Gone with the Wind was taken from a poem - I want to say Whitman, but I could be wrong.
Most of Jasper Fforde’s Thursday Next books and Nursery Crime series take their titles from all kinds of literary sources - The Eyre Affair, Something Rotten, The Big Overeasy (Humpty Dumpty), etc.
This reminds of James Patterson’s books featuring Alex Cross, many of which have become movies, and most of which are from nursery rhymes, which I guess fall under the umbrella of “literature”:
Kiss the Girls
Along Came A Spider
Pop Goes the Weasel
When the Wind Blows
See How They Run
*…But Mousie, thou art no thy lane,
In proving foresight may be vain:
The best laid schemes o’ mice an’ men
Gang aft agley,
An’ lea’e us nought but grief an’ pain,
For promis’d joy!.. *
**Goldilocks
Rumpelstiltskin
Beauty And The Beast
Jack And The Beanstalk
Snow White And Rose Red
Cinderella
Puss In Boots
The House That Jack Built
Three Blind Mice
Mary, Mary
There Was A Little Girl
Gladly The Cross-Eyed Bear
The Last Best Hope **
Stephen King’s The Dark Tower comes from Robert Browning’s poem “Childe Roland to the Dark Tower Came”, which is itself a literary allusion to a very old English fairy tale that was referenced in King Lear.
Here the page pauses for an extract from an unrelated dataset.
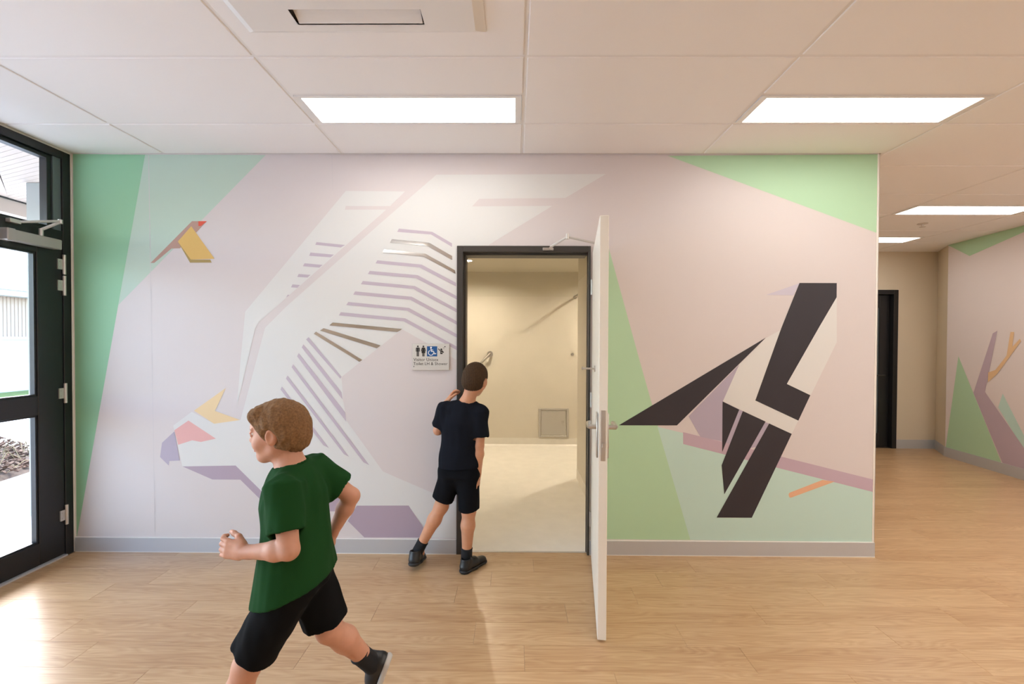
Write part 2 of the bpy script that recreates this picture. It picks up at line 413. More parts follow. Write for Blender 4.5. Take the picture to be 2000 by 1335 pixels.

At the round earth’s imagined corners
blow your trumpets, angels
and arise from death
you numberless infinities of souls
and to your scattered bodies go!
One of many titles borrowed from Donne’s work, judging by this thread. He was quite a phrasemaker.
Patrick Neilsen Haden once said that when an author is stuck for a title, he can always take something from Andrew Marvell’s “To His Coy Mistress.” World Enough and Time has been used several times, most notably by Robert Penn Warren. Ursula K. Leguin used the phrase “Vaster than Empires and More Slow” from it for a short story, a Peter S. Beagle and Ellery Queen used A Fine and Private Place.
James Tiptree, Jr. used “And I Awake to Find Me Here on the Cold Hill Side” as a title from Keats “La Belle Dame Sans Merci.”
Asimov’s The Gods Themselves comes from a quote from Schiller: “Against stupidity, the Gods themselves contend in vain.” The books three sections are titled for the three parts of the quote.
Charles Sheffield’s “Georgia on My Mind” is named after the song.